Print, word for word, every line from the beginning of the listing up to and including the line with "col=bpy.context.scene.collection". Pictures are to be excluded.

● **Recorded information**:
+ + + + + + +

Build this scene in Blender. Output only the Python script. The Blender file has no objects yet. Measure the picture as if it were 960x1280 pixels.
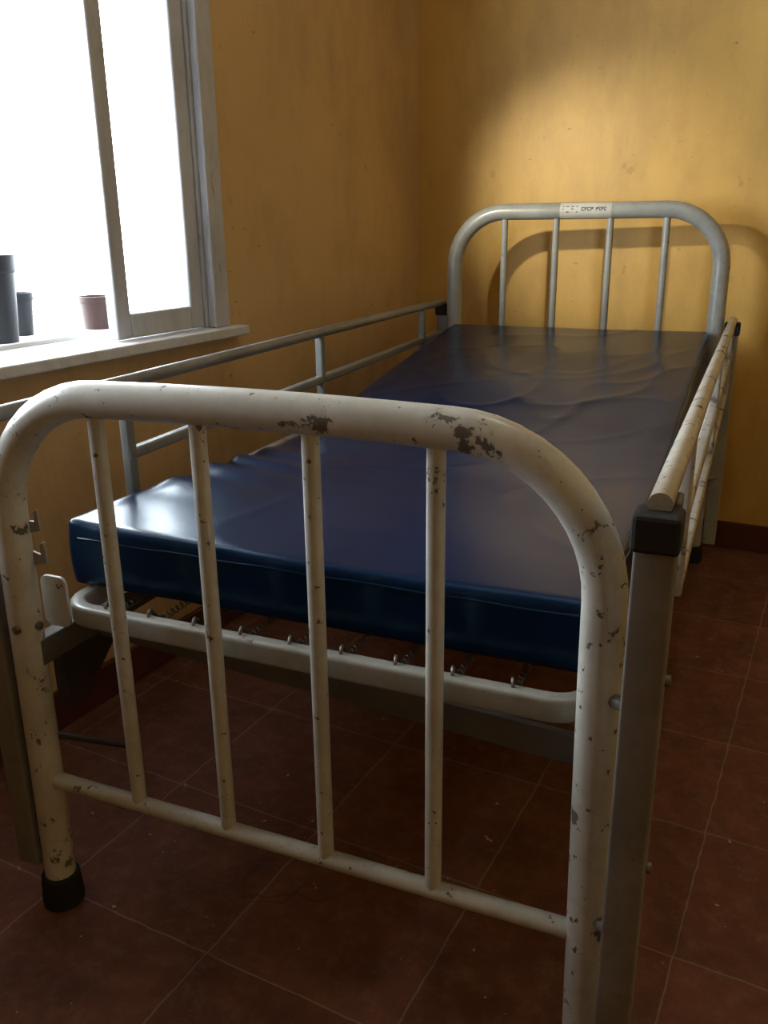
import bpy, bmesh, random
from math import *
from mathutils import Vector, Matrix, noise
random.seed(3)
PHI=.083
RZ=Matrix.Rotation(PHI,4,'Z')
col=bpy.context.scene.collection

# ------------------------------------------------------------------ materials
def newmat(name):
    m=bpy.data.materials.new(name); m.use_nodes=True
    nt=m.node_tree; nt.nodes.clear()
    o=nt.nodes.new('ShaderNodeOutputMaterial'); b=nt.nodes.new('ShaderNodeBsdfPrincipled')
    nt.links.new(b.outputs[0],o.inputs[0])
    return m,nt,b
def N(nt,t,**k):
    n=nt.nodes.new(t)
    for a,v in k.items():
        if hasattr(n,a): setattr(n,a,v)
        else: n.inputs[a].default_value=v
    return n
def ramp(nt,src,stops,interp='LINEAR'):
    r=nt.nodes.new('ShaderNodeValToRGB'); r.color_ramp.interpolation=interp
    e=r.color_ramp.elements
    while len(e)<len(stops): e.new(.5)
    for i,(p,c) in enumerate(stops):
        e[i].position=p; e[i].color=(c,c,c,1) if not isinstance(c,tuple) else (*c,1)
    nt.links.new(src,r.inputs[0]); return r.outputs[0]
def mix(nt,f,a,b):
    m=nt.nodes.new('ShaderNodeMix'); m.data_type='RGBA'
    for i,v in ((0,f),(6,a),(7,b)):
        if hasattr(v,'is_linked') or hasattr(v,'links'): nt.links.new(v,m.inputs[i])
        else: m.inputs[i].default_value=(*v,1) if isinstance(v,tuple) else v
    return m.outputs[2]
def coords(nt,scale=(1,1,1),loc=(0,0,0)):
    t=nt.nodes.new('ShaderNodeTexCoord'); m=nt.nodes.new('ShaderNodeMapping')
    m.inputs['Scale'].default_value=scale; m.inputs['Location'].default_value=loc
    nt.links.new(t.outputs['Object'],m.inputs[0]); return m.outputs[0]
def noi(nt,v,scale,detail=4,rough=.55):
    n=nt.nodes.new('ShaderNodeTexNoise'); n.inputs['Scale'].default_value=scale
    n.inputs['Detail'].default_value=detail; n.inputs['Roughness'].default_value=rough
    nt.links.new(v,n.inputs['Vector']); return n.outputs['Fac']
def bump(nt,b,h,strength=.3,dist=.002):
    n=nt.nodes.new('ShaderNodeBump'); n.inputs['Strength'].default_value=strength; n.inputs['Distance'].default_value=dist
    nt.links.new(h,n.inputs['Height']); nt.links.new(n.outputs[0],b.inputs['Normal'])

def plain(name,c,rough=.5,metal=0,var=.15,scale=8):
    m,nt,b=newmat(name); v=coords(nt); f=noi(nt,v,scale)
    f=ramp(nt,f,[(.3,0.),(.7,1.)])
    nt.links.new(mix(nt,f,tuple(x*(1-var) for x in c),tuple(min(1,x*(1+var)) for x in c)),b.inputs['Base Color'])
    b.inputs['Roughness'].default_value=rough; b.inputs['Metallic'].default_value=metal
    return m
def chipped(name,c,c2,chip=(.055,.044,.036),th=.66,rough=.28,stretch=(1,1,1),sm_th=.70,halo_s=.22,sc=20):
    m,nt,b=newmat(name)
    v=coords(nt,stretch); base=mix(nt,ramp(nt,noi(nt,v,5,5),[(.35,0.),(.7,1.)]),c,c2)
    fine=ramp(nt,noi(nt,v,60,3),[(.45,0.),(.75,.35)])
    base=mix(nt,fine,base,tuple(x*.72 for x in c2))
    grime=ramp(nt,noi(nt,coords(nt,stretch,(7,7,7)),9,6,.7),[(.46,0.),(.72,.6)])
    base=mix(nt,grime,base,(c2[0]*.66,c2[1]*.63,c2[2]*.57))
    big=noi(nt,v,sc,7,.66); msk=ramp(nt,big,[(th-.006,0.),(th+.004,1.)])
    sm=noi(nt,coords(nt,stretch,(3,1,2)),60,4,.65); msk2=ramp(nt,sm,[(sm_th-.006,0.),(sm_th+.005,1.)])
    mm=N(nt,'ShaderNodeMath',operation='MAXIMUM'); nt.links.new(msk,mm.inputs[0]); nt.links.new(msk2,mm.inputs[1])
    halo=ramp(nt,big,[(th-.06,0.),(th,halo_s)])
    base=mix(nt,halo,base,(c2[0]*.72,c2[1]*.62,c2[2]*.50))
    chipc=mix(nt,noi(nt,v,80),chip,tuple(min(1,x*3.0) for x in chip))
    nt.links.new(mix(nt,mm.outputs[0],base,chipc),b.inputs['Base Color'])
    r=ramp(nt,mm.outputs[0],[(0,rough),(1,.75)]); nt.links.new(r,b.inputs['Roughness'])
    inv=N(nt,'ShaderNodeMath',operation='SUBTRACT'); inv.inputs[0].default_value=1; nt.links.new(mm.outputs[0],inv.inputs[1])
    bump(nt,b,inv.outputs[0],.6,.0008)
    return m
M_cream=chipped('cream_enamel_chipped',(.57,.565,.52),(.47,.465,.42),th=.634,sm_th=.655)
M_spin=chipped('cream_enamel_spindle',(.54,.535,.49),(.44,.435,.39),th=.670,sm_th=.660)
M_head=chipped('grey_enamel_head',(.35,.36,.34),(.28,.29,.28),th=.67,sm_th=.72)
M_rail=chipped('rail_enamel_worn',(.44,.435,.405),(.30,.285,.255),th=.61,sm_th=.65)
M_railL=chipped('rail_grey_enamel',(.23,.245,.25),(.17,.18,.185),th=.68)
M_panel=chipped('grey_metal_post',(.21,.20,.19),(.17,.16,.15),th=.70,rough=.42)
M_frame=chipped('frame_enamel',(.36,.37,.35),(.28,.29,.27),th=.68)
M_angle=plain('dull_angle_iron',(.10,.098,.095),.5)
M_black=plain('black_rubber',(.005,.005,.006),.7)
M_steel=plain('spring_steel',(.13,.115,.10),.45,.7)
M_dark=plain('dark_iron',(.045,.04,.036),.5,.3)
M_bolt=plain('bolt_steel',(.22,.19,.16),.4,.8)
M_label=plain('paper_label',(.50,.49,.45),.6)
M_ink=plain('label_ink',(.10,.10,.11),.6)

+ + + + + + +

● **Answer to this problem**:
Build this scene in Blender. Output only the Python script. The Blender file has no objects yet. Measure the picture as if it were 960x1280 pixels.
import bpy, bmesh, random
from math import *
from mathutils import Vector, Matrix, noise
random.seed(3)
PHI=.083
RZ=Matrix.Rotation(PHI,4,'Z')
col=bpy.context.scene.collection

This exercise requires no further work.